Wherever the string "Blender" appears in the listing, copy that line.
+-------+
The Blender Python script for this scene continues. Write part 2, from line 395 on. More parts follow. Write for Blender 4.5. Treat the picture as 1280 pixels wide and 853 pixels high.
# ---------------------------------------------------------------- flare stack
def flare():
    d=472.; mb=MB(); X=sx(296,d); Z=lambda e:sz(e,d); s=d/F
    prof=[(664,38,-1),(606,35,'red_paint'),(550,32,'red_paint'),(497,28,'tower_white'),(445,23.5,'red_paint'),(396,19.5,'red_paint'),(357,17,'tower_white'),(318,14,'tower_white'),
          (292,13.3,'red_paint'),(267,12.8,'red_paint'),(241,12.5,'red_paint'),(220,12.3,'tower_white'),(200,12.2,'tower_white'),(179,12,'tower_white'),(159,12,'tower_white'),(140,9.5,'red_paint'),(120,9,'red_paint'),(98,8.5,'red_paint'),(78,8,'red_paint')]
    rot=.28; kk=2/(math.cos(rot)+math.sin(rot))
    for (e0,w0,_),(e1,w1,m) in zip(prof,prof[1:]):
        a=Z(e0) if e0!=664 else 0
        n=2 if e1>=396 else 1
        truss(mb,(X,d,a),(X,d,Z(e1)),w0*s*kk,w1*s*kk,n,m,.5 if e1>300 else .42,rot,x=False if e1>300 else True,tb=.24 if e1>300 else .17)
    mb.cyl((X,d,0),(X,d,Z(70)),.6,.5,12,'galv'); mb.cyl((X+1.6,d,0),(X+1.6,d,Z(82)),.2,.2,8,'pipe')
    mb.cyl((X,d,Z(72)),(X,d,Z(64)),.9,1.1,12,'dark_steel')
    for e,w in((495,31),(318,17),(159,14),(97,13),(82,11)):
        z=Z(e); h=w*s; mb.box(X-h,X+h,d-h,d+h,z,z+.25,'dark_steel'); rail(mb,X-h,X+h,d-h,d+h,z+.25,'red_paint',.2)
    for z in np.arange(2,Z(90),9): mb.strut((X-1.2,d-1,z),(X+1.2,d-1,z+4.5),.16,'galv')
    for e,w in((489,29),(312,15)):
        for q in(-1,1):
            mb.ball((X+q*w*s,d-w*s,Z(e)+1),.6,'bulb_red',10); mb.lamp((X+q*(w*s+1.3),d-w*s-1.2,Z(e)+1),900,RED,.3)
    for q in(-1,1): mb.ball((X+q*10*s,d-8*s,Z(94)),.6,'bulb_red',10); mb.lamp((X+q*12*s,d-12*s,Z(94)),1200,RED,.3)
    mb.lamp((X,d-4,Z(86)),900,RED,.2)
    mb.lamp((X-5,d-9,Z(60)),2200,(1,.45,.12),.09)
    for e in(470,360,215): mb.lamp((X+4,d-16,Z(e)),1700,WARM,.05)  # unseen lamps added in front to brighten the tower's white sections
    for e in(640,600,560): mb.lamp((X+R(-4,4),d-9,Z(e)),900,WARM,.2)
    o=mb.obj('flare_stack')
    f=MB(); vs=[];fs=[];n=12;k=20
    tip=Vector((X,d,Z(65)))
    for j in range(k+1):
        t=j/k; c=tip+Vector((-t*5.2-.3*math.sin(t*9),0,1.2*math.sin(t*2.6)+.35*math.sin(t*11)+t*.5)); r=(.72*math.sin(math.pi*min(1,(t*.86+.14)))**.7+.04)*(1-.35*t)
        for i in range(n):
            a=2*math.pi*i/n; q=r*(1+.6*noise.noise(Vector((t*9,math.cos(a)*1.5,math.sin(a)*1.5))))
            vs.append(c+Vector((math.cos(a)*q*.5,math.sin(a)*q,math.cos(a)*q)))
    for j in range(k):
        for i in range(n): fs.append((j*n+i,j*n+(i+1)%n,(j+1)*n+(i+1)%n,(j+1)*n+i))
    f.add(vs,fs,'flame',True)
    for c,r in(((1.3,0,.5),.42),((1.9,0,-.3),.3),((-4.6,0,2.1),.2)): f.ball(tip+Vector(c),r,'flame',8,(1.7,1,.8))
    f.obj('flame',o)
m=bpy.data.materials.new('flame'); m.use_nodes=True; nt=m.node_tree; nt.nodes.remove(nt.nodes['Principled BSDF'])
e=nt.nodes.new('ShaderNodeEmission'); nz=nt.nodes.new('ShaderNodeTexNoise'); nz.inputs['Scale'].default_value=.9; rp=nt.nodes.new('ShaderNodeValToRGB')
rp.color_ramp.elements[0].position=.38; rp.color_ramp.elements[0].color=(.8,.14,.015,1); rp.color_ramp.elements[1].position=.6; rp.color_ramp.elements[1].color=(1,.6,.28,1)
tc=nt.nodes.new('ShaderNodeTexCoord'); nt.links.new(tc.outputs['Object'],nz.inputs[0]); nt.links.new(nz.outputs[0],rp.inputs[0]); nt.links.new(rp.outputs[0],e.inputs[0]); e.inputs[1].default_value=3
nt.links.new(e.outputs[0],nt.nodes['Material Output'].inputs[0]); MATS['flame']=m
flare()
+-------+
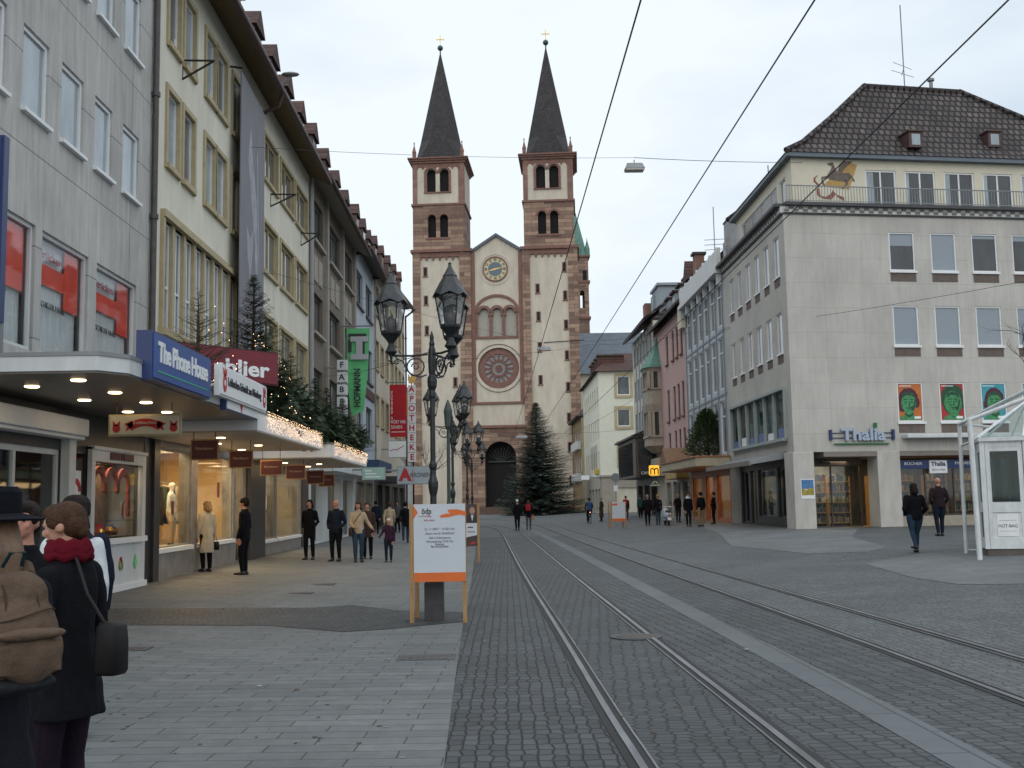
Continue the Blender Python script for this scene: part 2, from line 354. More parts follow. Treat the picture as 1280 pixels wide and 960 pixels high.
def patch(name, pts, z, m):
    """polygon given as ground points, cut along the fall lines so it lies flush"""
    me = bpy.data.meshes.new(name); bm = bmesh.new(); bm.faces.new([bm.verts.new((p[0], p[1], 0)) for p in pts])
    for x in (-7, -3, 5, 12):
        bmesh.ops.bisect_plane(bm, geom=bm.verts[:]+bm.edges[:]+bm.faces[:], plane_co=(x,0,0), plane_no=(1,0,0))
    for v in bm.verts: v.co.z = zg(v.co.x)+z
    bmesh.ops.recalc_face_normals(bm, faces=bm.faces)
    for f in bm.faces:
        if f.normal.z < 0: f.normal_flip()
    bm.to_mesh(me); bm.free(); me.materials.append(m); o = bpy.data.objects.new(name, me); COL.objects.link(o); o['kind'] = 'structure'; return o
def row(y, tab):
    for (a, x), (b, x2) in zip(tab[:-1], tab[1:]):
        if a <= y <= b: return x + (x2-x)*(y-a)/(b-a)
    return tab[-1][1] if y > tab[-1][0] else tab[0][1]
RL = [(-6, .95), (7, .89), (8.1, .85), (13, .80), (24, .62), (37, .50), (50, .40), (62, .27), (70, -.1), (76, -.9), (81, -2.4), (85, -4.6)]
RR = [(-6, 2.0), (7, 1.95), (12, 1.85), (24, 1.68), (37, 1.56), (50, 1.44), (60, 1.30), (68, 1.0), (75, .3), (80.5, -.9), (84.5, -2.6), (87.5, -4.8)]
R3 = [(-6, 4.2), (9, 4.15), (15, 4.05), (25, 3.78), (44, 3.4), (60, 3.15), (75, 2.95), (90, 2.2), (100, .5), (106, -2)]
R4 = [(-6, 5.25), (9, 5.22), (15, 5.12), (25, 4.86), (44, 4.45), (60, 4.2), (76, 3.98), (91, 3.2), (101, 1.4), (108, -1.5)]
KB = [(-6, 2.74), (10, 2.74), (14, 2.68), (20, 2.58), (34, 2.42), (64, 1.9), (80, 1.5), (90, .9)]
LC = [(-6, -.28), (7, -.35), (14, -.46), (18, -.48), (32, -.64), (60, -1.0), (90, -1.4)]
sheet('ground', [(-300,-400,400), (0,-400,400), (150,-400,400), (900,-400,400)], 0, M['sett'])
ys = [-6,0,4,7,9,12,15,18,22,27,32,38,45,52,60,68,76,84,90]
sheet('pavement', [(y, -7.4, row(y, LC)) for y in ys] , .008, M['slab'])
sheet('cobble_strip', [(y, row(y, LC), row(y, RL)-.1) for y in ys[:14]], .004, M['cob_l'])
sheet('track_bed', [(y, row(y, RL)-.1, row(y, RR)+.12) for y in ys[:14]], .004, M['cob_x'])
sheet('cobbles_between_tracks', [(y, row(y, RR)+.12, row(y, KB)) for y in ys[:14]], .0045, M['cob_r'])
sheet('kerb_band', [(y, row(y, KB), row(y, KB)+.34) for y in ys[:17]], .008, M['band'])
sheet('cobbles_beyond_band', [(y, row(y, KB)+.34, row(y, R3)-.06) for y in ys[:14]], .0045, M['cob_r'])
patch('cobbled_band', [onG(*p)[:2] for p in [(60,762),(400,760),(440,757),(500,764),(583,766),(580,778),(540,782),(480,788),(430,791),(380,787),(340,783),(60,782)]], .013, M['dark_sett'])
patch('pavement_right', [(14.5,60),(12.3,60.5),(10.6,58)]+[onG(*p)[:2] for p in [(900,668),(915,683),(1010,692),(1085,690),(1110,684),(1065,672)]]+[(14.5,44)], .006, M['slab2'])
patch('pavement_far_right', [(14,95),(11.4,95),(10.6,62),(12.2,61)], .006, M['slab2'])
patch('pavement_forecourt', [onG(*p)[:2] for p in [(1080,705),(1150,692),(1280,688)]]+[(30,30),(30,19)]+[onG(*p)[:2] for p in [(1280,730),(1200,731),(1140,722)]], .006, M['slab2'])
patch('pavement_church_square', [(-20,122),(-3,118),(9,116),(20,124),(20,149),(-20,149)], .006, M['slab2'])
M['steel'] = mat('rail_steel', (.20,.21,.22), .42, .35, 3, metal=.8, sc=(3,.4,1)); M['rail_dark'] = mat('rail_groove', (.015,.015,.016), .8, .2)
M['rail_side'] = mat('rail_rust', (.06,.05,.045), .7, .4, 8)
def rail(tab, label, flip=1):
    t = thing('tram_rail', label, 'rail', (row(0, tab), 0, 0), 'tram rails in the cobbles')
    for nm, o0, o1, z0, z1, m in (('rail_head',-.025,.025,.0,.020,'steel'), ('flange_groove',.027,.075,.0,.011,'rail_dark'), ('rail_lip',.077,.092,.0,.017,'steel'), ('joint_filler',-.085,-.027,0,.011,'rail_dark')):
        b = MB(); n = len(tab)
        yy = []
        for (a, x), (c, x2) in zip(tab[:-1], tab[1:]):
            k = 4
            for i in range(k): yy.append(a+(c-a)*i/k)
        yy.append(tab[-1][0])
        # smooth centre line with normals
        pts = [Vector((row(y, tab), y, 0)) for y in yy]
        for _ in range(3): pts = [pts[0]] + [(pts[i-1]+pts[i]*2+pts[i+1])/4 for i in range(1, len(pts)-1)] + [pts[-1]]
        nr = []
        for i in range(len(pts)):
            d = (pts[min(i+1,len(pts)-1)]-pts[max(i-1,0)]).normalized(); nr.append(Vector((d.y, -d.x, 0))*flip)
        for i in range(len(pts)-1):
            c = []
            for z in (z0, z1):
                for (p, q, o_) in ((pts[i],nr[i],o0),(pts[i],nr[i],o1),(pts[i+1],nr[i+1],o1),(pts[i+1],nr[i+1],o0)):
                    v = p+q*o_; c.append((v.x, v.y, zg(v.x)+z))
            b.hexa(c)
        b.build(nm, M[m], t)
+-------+
§ **Expected answer**:
The Blender Python script for this scene continues. Write part 2, from line 395 on. More parts follow. Write for Blender 4.5. Treat the picture as 1280 pixels wide and 853 pixels high.
Continue the Blender Python script for this scene: part 2, from line 354. More parts follow. Treat the picture as 1280 pixels wide and 960 pixels high.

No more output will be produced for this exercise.